_Work instructions_
Output the lines below exactly, please, from the first line until the line with "import usdkit, meshkit", counting both.
:: Material for this task ::
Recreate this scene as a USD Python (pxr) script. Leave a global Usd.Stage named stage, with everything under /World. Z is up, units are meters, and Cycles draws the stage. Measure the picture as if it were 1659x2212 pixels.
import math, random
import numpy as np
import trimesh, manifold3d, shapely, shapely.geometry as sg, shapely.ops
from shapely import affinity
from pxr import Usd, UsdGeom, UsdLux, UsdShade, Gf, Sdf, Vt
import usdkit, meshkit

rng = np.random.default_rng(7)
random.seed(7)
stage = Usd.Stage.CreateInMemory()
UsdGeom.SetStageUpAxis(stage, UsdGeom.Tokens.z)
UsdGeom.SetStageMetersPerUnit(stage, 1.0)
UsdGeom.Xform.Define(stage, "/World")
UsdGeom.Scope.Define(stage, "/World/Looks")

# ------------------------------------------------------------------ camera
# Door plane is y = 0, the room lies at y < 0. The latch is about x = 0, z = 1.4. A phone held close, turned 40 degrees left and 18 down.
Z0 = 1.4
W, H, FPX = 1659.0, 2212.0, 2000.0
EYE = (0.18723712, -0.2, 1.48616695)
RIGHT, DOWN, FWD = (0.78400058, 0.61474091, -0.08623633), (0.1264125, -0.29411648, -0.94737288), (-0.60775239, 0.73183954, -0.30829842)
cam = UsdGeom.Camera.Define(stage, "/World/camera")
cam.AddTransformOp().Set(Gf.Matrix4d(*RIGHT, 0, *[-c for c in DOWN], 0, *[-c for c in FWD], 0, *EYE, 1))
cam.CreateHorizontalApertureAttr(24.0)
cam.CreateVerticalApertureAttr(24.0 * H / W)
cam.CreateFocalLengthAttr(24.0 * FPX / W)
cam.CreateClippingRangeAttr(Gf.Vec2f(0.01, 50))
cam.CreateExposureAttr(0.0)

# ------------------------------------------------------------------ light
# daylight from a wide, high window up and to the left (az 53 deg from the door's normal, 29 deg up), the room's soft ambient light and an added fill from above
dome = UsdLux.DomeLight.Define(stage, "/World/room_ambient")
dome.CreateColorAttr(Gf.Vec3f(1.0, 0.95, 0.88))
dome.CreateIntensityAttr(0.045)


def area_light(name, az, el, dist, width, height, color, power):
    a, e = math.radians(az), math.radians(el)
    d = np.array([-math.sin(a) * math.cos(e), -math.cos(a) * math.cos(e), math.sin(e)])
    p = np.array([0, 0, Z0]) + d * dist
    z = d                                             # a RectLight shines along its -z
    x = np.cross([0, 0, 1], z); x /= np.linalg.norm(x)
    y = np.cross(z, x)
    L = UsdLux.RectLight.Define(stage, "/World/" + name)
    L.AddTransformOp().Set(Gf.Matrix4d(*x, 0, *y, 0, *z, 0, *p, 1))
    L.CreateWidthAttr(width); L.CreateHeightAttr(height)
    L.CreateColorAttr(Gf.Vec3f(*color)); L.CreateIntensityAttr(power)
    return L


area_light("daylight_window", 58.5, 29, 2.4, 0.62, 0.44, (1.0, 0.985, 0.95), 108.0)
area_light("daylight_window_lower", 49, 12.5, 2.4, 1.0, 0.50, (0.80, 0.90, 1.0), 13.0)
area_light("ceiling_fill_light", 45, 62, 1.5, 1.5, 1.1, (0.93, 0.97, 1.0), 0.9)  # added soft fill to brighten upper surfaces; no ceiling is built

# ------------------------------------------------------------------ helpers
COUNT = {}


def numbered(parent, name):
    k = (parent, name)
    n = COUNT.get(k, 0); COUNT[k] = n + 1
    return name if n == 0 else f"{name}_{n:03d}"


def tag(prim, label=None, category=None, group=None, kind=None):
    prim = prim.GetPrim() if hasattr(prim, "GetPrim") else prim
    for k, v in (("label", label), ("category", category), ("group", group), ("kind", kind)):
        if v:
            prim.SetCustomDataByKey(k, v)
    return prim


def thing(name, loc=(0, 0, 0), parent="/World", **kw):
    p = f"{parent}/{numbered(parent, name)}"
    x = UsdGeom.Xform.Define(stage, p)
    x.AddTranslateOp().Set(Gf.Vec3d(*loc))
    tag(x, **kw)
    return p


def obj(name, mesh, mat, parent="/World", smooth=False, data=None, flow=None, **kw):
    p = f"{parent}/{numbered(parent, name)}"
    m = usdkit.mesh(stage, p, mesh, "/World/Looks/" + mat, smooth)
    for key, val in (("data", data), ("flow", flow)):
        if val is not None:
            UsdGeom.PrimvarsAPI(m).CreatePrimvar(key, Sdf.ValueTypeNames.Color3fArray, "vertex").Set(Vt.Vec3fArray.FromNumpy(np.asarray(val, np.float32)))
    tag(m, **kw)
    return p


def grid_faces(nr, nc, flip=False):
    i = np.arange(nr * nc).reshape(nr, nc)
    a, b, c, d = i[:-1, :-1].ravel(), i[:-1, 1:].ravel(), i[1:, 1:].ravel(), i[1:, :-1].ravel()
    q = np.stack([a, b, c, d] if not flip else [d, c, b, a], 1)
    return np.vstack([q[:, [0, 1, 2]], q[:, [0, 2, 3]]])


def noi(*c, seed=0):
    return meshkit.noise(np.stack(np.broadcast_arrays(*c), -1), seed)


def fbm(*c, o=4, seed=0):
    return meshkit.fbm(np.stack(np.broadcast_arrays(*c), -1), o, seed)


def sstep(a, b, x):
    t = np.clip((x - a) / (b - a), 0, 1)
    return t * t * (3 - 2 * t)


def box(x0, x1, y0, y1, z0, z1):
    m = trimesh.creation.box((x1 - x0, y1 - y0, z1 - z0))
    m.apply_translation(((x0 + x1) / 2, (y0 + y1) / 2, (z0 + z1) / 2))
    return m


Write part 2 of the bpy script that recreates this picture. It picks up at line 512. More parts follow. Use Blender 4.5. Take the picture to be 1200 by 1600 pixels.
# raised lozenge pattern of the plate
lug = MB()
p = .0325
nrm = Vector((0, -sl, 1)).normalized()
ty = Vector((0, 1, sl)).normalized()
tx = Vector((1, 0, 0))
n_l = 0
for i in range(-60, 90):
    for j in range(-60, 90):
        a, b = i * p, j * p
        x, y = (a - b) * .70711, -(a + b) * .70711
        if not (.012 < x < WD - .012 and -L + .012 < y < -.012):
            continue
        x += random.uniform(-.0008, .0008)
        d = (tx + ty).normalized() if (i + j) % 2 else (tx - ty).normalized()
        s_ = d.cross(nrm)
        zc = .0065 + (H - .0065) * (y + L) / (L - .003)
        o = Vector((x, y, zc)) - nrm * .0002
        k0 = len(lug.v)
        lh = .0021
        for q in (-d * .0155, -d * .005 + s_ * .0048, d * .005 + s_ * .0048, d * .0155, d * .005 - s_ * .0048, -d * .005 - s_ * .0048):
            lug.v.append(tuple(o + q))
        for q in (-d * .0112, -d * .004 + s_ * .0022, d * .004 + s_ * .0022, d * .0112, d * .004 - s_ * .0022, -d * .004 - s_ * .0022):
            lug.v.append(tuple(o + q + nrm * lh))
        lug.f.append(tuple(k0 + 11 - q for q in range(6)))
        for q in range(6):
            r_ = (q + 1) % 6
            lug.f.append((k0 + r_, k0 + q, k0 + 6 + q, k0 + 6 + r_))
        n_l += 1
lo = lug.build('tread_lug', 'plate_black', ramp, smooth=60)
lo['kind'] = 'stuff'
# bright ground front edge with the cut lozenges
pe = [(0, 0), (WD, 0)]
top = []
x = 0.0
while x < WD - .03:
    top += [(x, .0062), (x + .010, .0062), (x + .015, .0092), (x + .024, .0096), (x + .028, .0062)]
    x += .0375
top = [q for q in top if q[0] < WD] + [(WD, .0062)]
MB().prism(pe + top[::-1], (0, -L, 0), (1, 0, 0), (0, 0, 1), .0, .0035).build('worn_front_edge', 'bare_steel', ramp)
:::
_Output of the exercise_
Recreate this scene as a USD Python (pxr) script. Leave a global Usd.Stage named stage, with everything under /World. Z is up, units are meters, and Cycles draws the stage. Measure the picture as if it were 1659x2212 pixels.
import math, random
import numpy as np
import trimesh, manifold3d, shapely, shapely.geometry as sg, shapely.ops
from shapely import affinity
from pxr import Usd, UsdGeom, UsdLux, UsdShade, Gf, Sdf, Vt
import usdkit, meshkit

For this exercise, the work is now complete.